Take each line containing the word "scene" and copy it.

DATA BLOCK →
□ □ □

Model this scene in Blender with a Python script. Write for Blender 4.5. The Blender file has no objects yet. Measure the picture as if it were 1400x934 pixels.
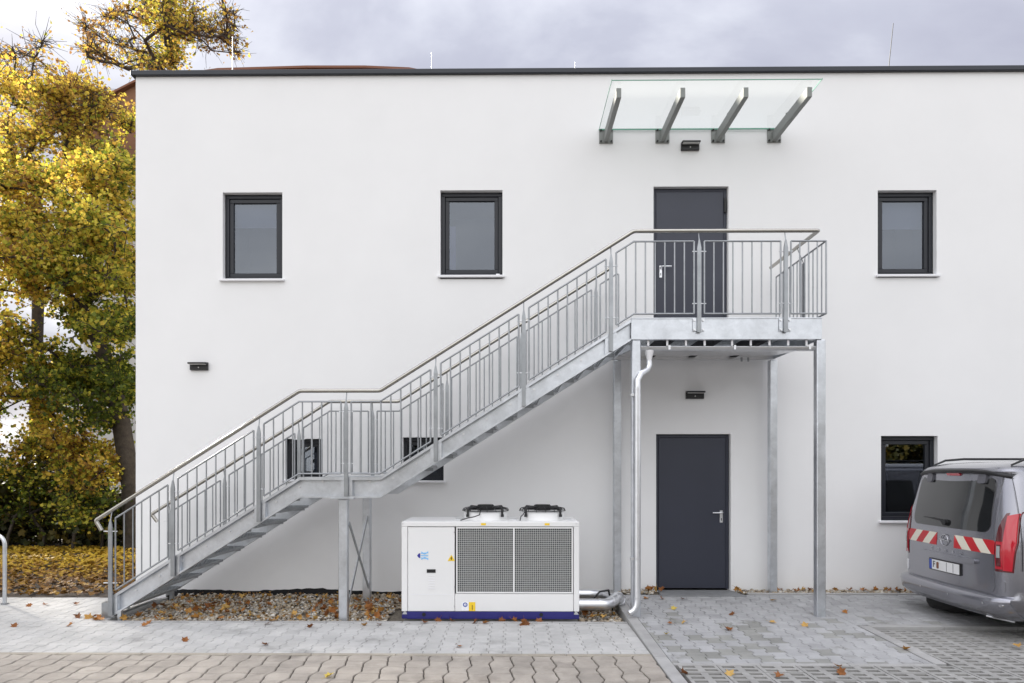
import bpy, bmesh, math, random
import numpy as np
from mathutils import Vector, Matrix
rnd = random.Random(7); rng = np.random.default_rng(11)
S = bpy.context.scene
COL = S.collection
R = math.radians
PI = math.pi
# ------------------------------------------------------------------ camera
F = 933.33; HZ = 640.0; EYE = 1.66; CY = -9.33; TH = 0.010
cam = bpy.data.objects.new('camera', bpy.data.cameras.new('camera')); COL.objects.link(cam)
cam.location = (0, CY, EYE); cam.rotation_euler = (R(90), 0, TH)
cam.data.lens = 24; cam.data.sensor_width = 36
cam.data.shift_x = F*math.tan(TH)/1400; cam.data.shift_y = (HZ-467)/1400
cam.data.clip_start = 0.05; cam.data.clip_end = 3000
S.camera = cam
# ------------------------------------------------------------------ world, sun, exposure
SUN_AZ = (-0.80, 0.60); SUN_EL = R(31)
W = bpy.data.worlds.new('World'); S.world = W; W.use_nodes = True
nt = W.node_tree; nt.nodes.clear()
def N(t, typ, **k):
    n = t.nodes.new(typ)
    for a, v in k.items():
        if a.startswith('i_'): n.inputs[a[2:].replace('_', ' ')].default_value = v
        else: setattr(n, a, v)
    return n
def ramp(t, stops, interp='LINEAR'):
    n = t.nodes.new('ShaderNodeValToRGB'); cr = n.color_ramp; cr.interpolation = interp
    while len(cr.elements) < len(stops): cr.elements.new(0.5)
    for e, (p, c) in zip(cr.elements, stops):
        e.position = p; e.color = (*c, 1) if len(c) == 3 else c
    return n
def math_node(t, op, a, b=None, clamp=False):
    n = t.nodes.new('ShaderNodeMath'); n.operation = op; n.use_clamp = clamp
    for i, v in enumerate((a, b)):
        if v is None: continue
        if isinstance(v, (int, float)): n.inputs[i].default_value = v
        else: t.links.new(v, n.inputs[i])
    return n.outputs[0]
sky = N(nt, 'ShaderNodeTexSky', sky_type='NISHITA'); sky.sun_disc = False
sky.sun_elevation = SUN_EL; sky.sun_rotation = math.atan2(SUN_AZ[0], SUN_AZ[1])
sky.air_density = 1.2; sky.dust_density = 2.0
tc = N(nt, 'ShaderNodeTexCoord'); sp = N(nt, 'ShaderNodeSeparateXYZ'); nt.links.new(tc.outputs['Generated'], sp.inputs[0])
zz = math_node(nt, 'ADD', math_node(nt, 'MAXIMUM', sp.outputs['Z'], 0.0), 0.22)
cb = N(nt, 'ShaderNodeCombineXYZ')
nt.links.new(math_node(nt, 'DIVIDE', sp.outputs['X'], zz), cb.inputs[0])
nt.links.new(math_node(nt, 'DIVIDE', sp.outputs['Y'], zz), cb.inputs[1])
mp = N(nt, 'ShaderNodeMapping'); mp.inputs['Location'].default_value = (3.1, 1.7, 0.4); mp.inputs['Scale'].default_value = (1.0, 1.5, 1)
nt.links.new(cb.outputs[0], mp.inputs[0])
nz = N(nt, 'ShaderNodeTexNoise', i_Scale=1.15, i_Detail=7.0, i_Roughness=0.52, i_Distortion=0.35); nt.links.new(mp.outputs[0], nz.inputs['Vector'])
cr = ramp(nt, [(0.32, (2.15, 2.2, 2.8)), (0.45, (2.8, 2.88, 3.45)), (0.54, (3.9, 4.0, 4.5)), (0.66, (6.4, 6.4, 6.6))]); nt.links.new(nz.outputs['Fac'], cr.inputs[0])
# an overcast sky brightens towards the zenith (CIE: 1 + 2 sin e)
up = math_node(nt, 'MAXIMUM', sp.outputs['Z'], 0.0)
# overcast: brightest overhead, and the heavier bank of cloud stands behind the building
el = math_node(nt, 'ADD', math_node(nt, 'MULTIPLY', math_node(nt, 'POWER', up, 3.0), 1.1), 1.0)
el = math_node(nt, 'MULTIPLY', el, math_node(nt, 'SUBTRACT', 1.0, math_node(nt, 'MULTIPLY', sp.outputs['Y'], 0.47)))
wm = N(nt, 'ShaderNodeMix', data_type='RGBA'); nt.links.new(math_node(nt, 'SUBTRACT', 0.38, math_node(nt, 'MULTIPLY', sp.outputs['Y'], 0.38), True), wm.inputs[0]); nt.links.new(cr.outputs[0], wm.inputs[6]); wm.inputs[7].default_value = (4.0, 3.98, 3.88, 1)
vm = N(nt, 'ShaderNodeVectorMath', operation='SCALE'); nt.links.new(wm.outputs[2], vm.inputs[0]); nt.links.new(el, vm.inputs['Scale'])
mx = N(nt, 'ShaderNodeMix', data_type='RGBA'); mx.inputs[0].default_value = 0.96
nt.links.new(sky.outputs[0], mx.inputs[6]); nt.links.new(vm.outputs[0], mx.inputs[7])
bg = N(nt, 'ShaderNodeBackground'); bg.inputs['Strength'].default_value = 0.10
nt.links.new(mx.outputs[2], bg.inputs['Color'])
wo = N(nt, 'ShaderNodeOutputWorld'); nt.links.new(bg.outputs[0], wo.inputs[0])
sl = bpy.data.lights.new('sun', 'SUN'); sl.energy = 5.0; sl.angle = R(6); sl.color = (1, 0.93, 0.82)
sun = bpy.data.objects.new('sun', sl); COL.objects.link(sun); sun.location = (-20, 20, 30)
sd = Vector((SUN_AZ[0]*math.cos(SUN_EL), SUN_AZ[1]*math.cos(SUN_EL), math.sin(SUN_EL)))
sun.rotation_euler = (-sd).to_track_quat('-Z', 'Y').to_euler()
S.view_settings.view_transform = 'Standard'; S.view_settings.look = 'None'
S.view_settings.exposure = 1.58; S.view_settings.gamma = 1.0
S.render.engine = 'CYCLES'
S.cycles.max_bounces = 8; S.cycles.transparent_max_bounces = 12
# ------------------------------------------------------------------ measuring helpers (real-world positions)
c_, s_ = math.cos(TH), math.sin(TH)
def P(px, py, Y):
    D = Y-CY; t = (px-700+F*math.tan(TH))/F
    X = D*(t*c_-s_)/(c_+t*s_); d = D*c_-X*s_
    return X, EYE-(py-HZ)*d/F
def PX(px, Y): return P(px, HZ, Y)[0]
def PZ(px, py, Y): return P(px, py, Y)[1]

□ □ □

CORRECT ANSWER →
Model this scene in Blender with a Python script. Write for Blender 4.5. The Blender file has no objects yet. Measure the picture as if it were 1400x934 pixels.
S = bpy.context.scene